• _Instructions for the task_
Collect all the lines that mention the word "More".

──────

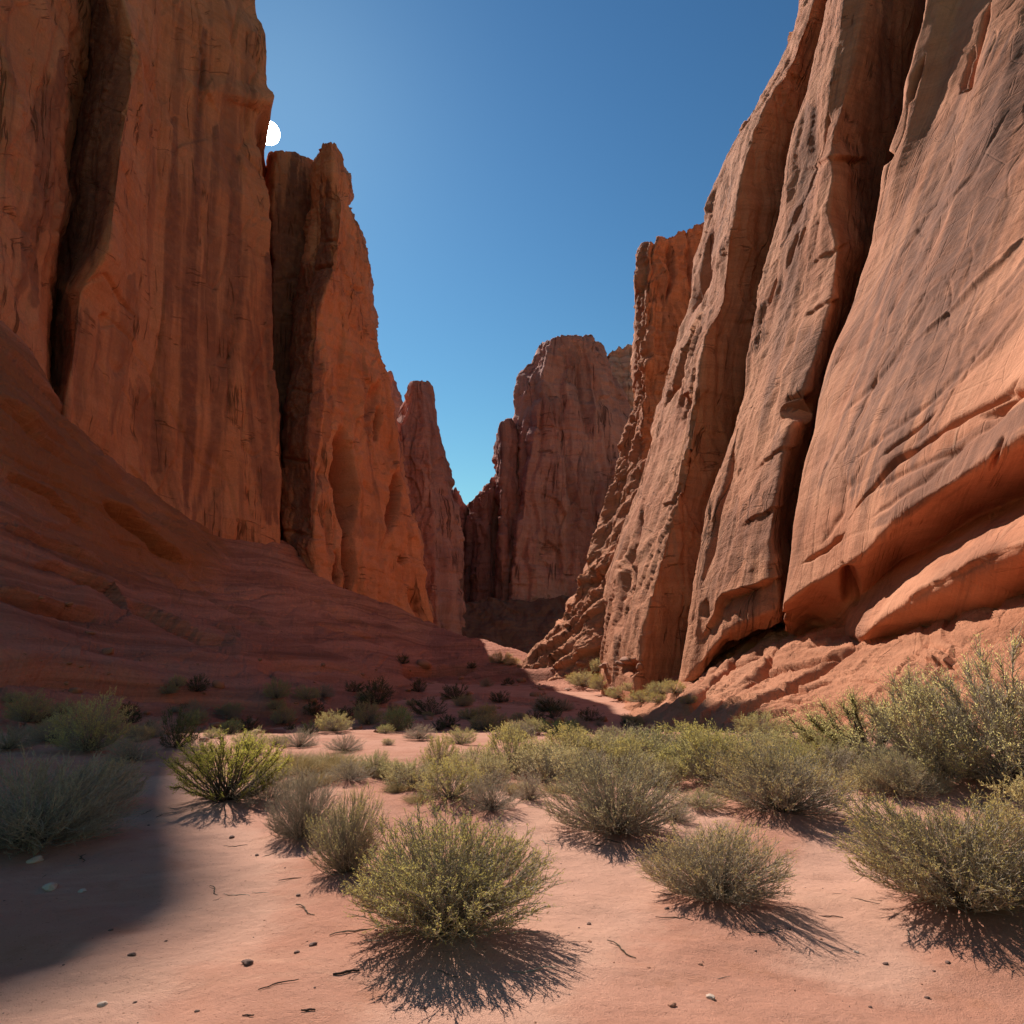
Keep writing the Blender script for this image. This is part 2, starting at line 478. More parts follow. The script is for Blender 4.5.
# ------------------------------------------------------------------ ground
def ground_z(x, y):
    x, y = np.asarray(x, float), np.asarray(y, float)
    z = -2.6 * sstep(13, 50, y) + 6.5 * sstep(60, 200, y) + 3 * sstep(170, 330, y)
    z = z + .9 * sstep(10, 34, x - .05 * y) * sstep(2, 25, y)
    a = np.exp(-(np.hypot(x, y) / 90) ** 2)
    z = z + a * .16 * fbm(x / 5.0, y / 5.0, 1.7, 2) * sstep(1, 4, np.hypot(x, y)) + a * .045 * fbm(x / 1.3, y / 1.3, 8.1, 3)
    return z

MOUNDS = []
def build_ground():
    xs = np.sinh(np.linspace(-1, 1, 620) * 5.3) / math.sinh(5.3) * 540
    y0 = np.concatenate([np.linspace(-30, 2, 40)[:-1], 2 + (np.exp(np.linspace(0, 1, 760) * 4.6) - 1) / (math.exp(4.6) - 1) * 600])
    X, Y = np.meshgrid(xs, y0, indexing='ij')
    Z = ground_z(X, Y)
    near = np.exp(-(np.hypot(X, Y - 3) / 22) ** 2)
    Z = Z + near * (.022 * fbm(X / .7, Y / .7, 4.0, 2) + .013 * fbm(X / .28, Y / .28, 2.0, 3) + .006 * fbm(X / .07, Y / .07, 5.0, 2))
    for mx, my, r, h in MOUNDS:
        dd = np.hypot(X - mx, Y - my)
        Z = Z + h * np.exp(-(dd / r) ** 2)
    V = np.stack([X, Y, Z], -1)
    i = np.arange(X.size).reshape(X.shape)
    F = np.stack([i[:-1, :-1], i[1:, :-1], i[1:, 1:], i[:-1, 1:]], -1).reshape(-1, 4)
    m, n, l, out = new_mat('red_sand'); b = NB(n, l)
    pos = n.new('ShaderNodeNewGeometry').outputs['Position']
    big = b.noise(pos, .35, 5, .6)
    col = b.mix(b.ramp(big, .35, .65), (.51, .225, .145), (.585, .285, .195))
    col = b.mix(b.ramp(b.noise(pos, 2.2, 5, .65), .5, .72, 0, .5), col, (.40, .17, .09))
    col = b.mix(b.ramp(b.noise(b.scale(pos, (.5, 1.3, 1)), .8, 6, .7, .6), .52, .66, 0, .55), col, (.66, .36, .24))
    pth = b.ramp(b.math('ADD', b.attr('trail').outputs['Fac'], b.math('MULTIPLY', b.math('SUBTRACT', b.noise(pos, 2.5, 5, .65), .5), 1.1)), .25, .8)
    col = b.mix(b.math('MULTIPLY', pth, .6), col, (.71, .40, .285))
    spk = b.noise(pos, 55, 2, .5)
    col = b.mix(b.ramp(spk, .64, .72, 0, .6), col, (.24, .10, .06))
    col = b.mix(b.ramp(b.noise(b.vadd(pos, (3.1, 7.7, 0)), 80, 2, .5), .66, .74, 0, .5), col, (.66, .42, .3))
    h = b.math('ADD', b.math('MULTIPLY', b.noise(pos, 9, 6, .65), .7), b.math('MULTIPLY', b.noise(pos, 130, 3, .7), .35))
    h = b.math('ADD', h, b.math('MULTIPLY', b.noise(pos, 2.0, 4, .6), 1.4))
    p = n.new('ShaderNodeBsdfPrincipled'); l.new(col, p.inputs['Base Color'])
    p.inputs['Roughness'].default_value = .95; p.inputs['Specular IOR Level'].default_value = .1
    l.new(b.bump(h, .05, .8), p.inputs['Normal']); l.new(p.outputs[0], out.inputs[0])
    trail = np.zeros(X.shape)
    for pts in ([(420, 1060), (520, 960), (600, 900), (575, 850), (530, 815), (500, 790), (420, 775), (330, 765)], [(600, 900), (690, 850), (690, 810), (650, 790)], [(60, 1000), (200, 930), (240, 860), (170, 810), (150, 780)], [(850, 960), (830, 880), (870, 830), (830, 800)]):
        w_ = [on_ground(*p)[:2] for p in pts]
        d_, _, _ = seg_dist(X.astype(np.float32), Y.astype(np.float32), w_)
        trail = np.maximum(trail, np.exp(-(d_ / .55) ** 2))
    V[..., 2] -= .02 * trail
    Z = V[..., 2].copy()
    o = link('ground', mesh_np('ground', V.reshape(-1, 3), F, m, True, None, {'trail': trail.ravel()})); prop(o, kind='structure')
    prop(o, label='flat red sand floor of the canyon with faint ripples', cat='ground')
    return xs, y0, Z

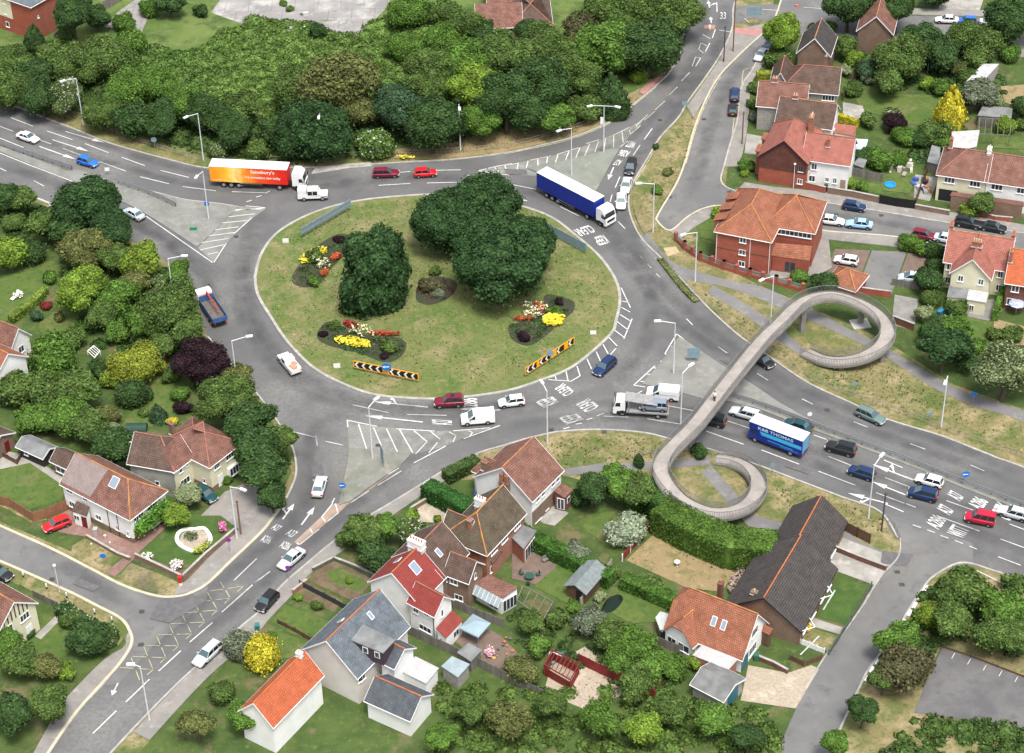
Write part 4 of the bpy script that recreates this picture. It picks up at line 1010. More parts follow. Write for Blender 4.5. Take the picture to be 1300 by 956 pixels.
hedge('roadside_hedge','loose hedge along the pavement above the white gabled house',[(566,612),(590,600),(606,592)],1.8,1.8,(.06,.10,.03),7)
hedge('clipped_hedge','bright yellow-green clipped hedge on the service road corner',[(960,104),(984,104)],1.4,2.0,(.26,.30,.04),8)
hedge('clipped_hedge','dark clipped hedge behind the grey gabled house',[(1014,90),(1044,92)],2.0,2.6,(.035,.09,.024),9)
hedge('clipped_hedge','yellow-green hedge in the middle of the left gardens',[(15,410),(30,398),(46,386),(58,372)],1.2,1.2,(.14,.20,.035),10)
hedge('clipped_hedge','curving green hedge below the bright tree in the left gardens',[(90,436),(108,424),(140,408),(165,405)],1.3,1.4,(.06,.12,.027),11)
hedge('boundary_hedge','hedge with white flowers at the bottom left corner garden',[(78,778),(100,794),(122,806),(146,818)],2.0,1.8,(.045,.09,.027),12,mm=LEAFW)
hedge('yard_hedge','narrow bright hedge between the cream and orange-roofed houses',[(1262,408),(1268,388),(1274,372)],.9,2.0,(.09,.17,.03),13)
hedge('yard_hedge','green hedge beside the yards below the pale blue canopy',[(1084,208),(1110,212),(1128,216)],1.4,1.5,(.045,.10,.027),14)
hedge('yellow_hedge','yellow flowering hedge between the white and dark-roofed houses',[(1062,154),(1080,160),(1088,163)],1.0,1.6,(.42,.38,.04),15)
hedge('verge_hedge','scruffy low hedge beneath the railings at the narrow verge',[(838,330),(850,345),(868,368),(884,384)],1.0,.35,(.12,.14,.055),16)
# flower planting of the island beds
FL=leafmat('flower_petals',amt=.25,trans=False)
def flowers(name,label,cx,cy,rx,ry,n,col,h=.5,size=.3,seed=1,ang=0,cat='flowers'):
 rs=np.random.RandomState(seed);c=P(cx,cy);s=scale_at(cy);t=rs.uniform(0,6.28,n);q=np.sqrt(rs.uniform(0,1,n));ca,sa=math.cos(ang),math.sin(ang)
 X=np.cos(t)*q*rx/s;Y=np.sin(t)*q*ry/s/.6;x,y=X*ca-Y*sa,X*sa+Y*ca
 C=np.stack([x+c.x,y+c.y,rs.uniform(.3,h+.35,n)+.12],1)
 o=leafpatch(name,FL,col,C,np.tile([0,0,1.],(n,1)),size,seed);tag(o,label,cat,kind='stuff')
for a in(('island_bed',[(371,352),(382,335),(405,312),(432,298),(447,306),(436,326),(418,345),(408,360),(390,366),(374,362)]),
  ('island_bed',[(403,424),(416,410),(440,418),(470,428),(505,430),(516,440),(508,455),(488,461),(458,450),(425,442),(406,434)]),
  ('island_bed',[(528,378),(532,362),(552,352),(580,360),(572,378),(548,388),(532,385)]),
  ('island_bed',[(646,415),(660,410),(686,398),(692,376),(712,378),(728,384),(728,396),(712,410),(696,425),(672,440),(650,432)])):
 _z[0]+=.0009
 smesh(a[0],a[1],.12+_z[0],surf('bed_soil',[(.05,.045,.035),(.035,.05,.02),(.075,.06,.045)],[(1,.4,.6),(.7,.55,.7)]),True)
flowers('yellow_flowers','drift of yellow flowers in the left island bed',398,328,21,6,380,(.64,.55,.05),.6,.38,1,.75)
flowers('red_flowers','rust red flowers curving round the left island bed',427,330,8,3,150,(.34,.07,.03),.5,.3,2,.6)
flowers('red_flowers','small clump of rust flowers at the tip of the left island bed',412,350,5,4,110,(.34,.09,.03),.5,.3,3)
flowers('cream_flower_spikes','cream flower spikes behind the yellow drift in the left island bed',409,338,9,8,90,(.55,.52,.33),1.4,.3,4,.7)
flowers('yellow_flowers','yellow flowers along the front of the lower left island bed',448,438,24,5,360,(.64,.55,.05),.6,.38,5,-.3)
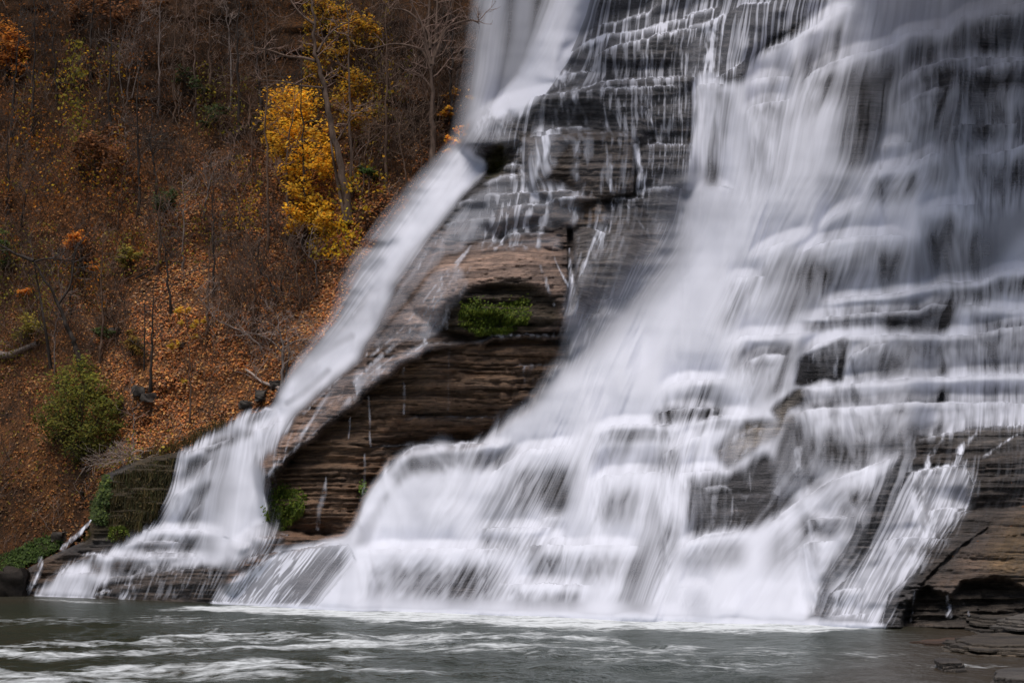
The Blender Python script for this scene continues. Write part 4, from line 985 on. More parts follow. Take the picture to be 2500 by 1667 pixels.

──────

• _Task result_
Keep writing the Blender script for this image. This is part 2, starting at line 478. More parts follow. The script is for Blender 4.5.
Write part 4 of the bpy script that recreates this picture. It picks up at line 1010. More parts follow. Write for Blender 4.5. Take the picture to be 1300 by 956 pixels.
The Blender Python script for this scene continues. Write part 4, from line 985 on. More parts follow. Take the picture to be 2500 by 1667 pixels.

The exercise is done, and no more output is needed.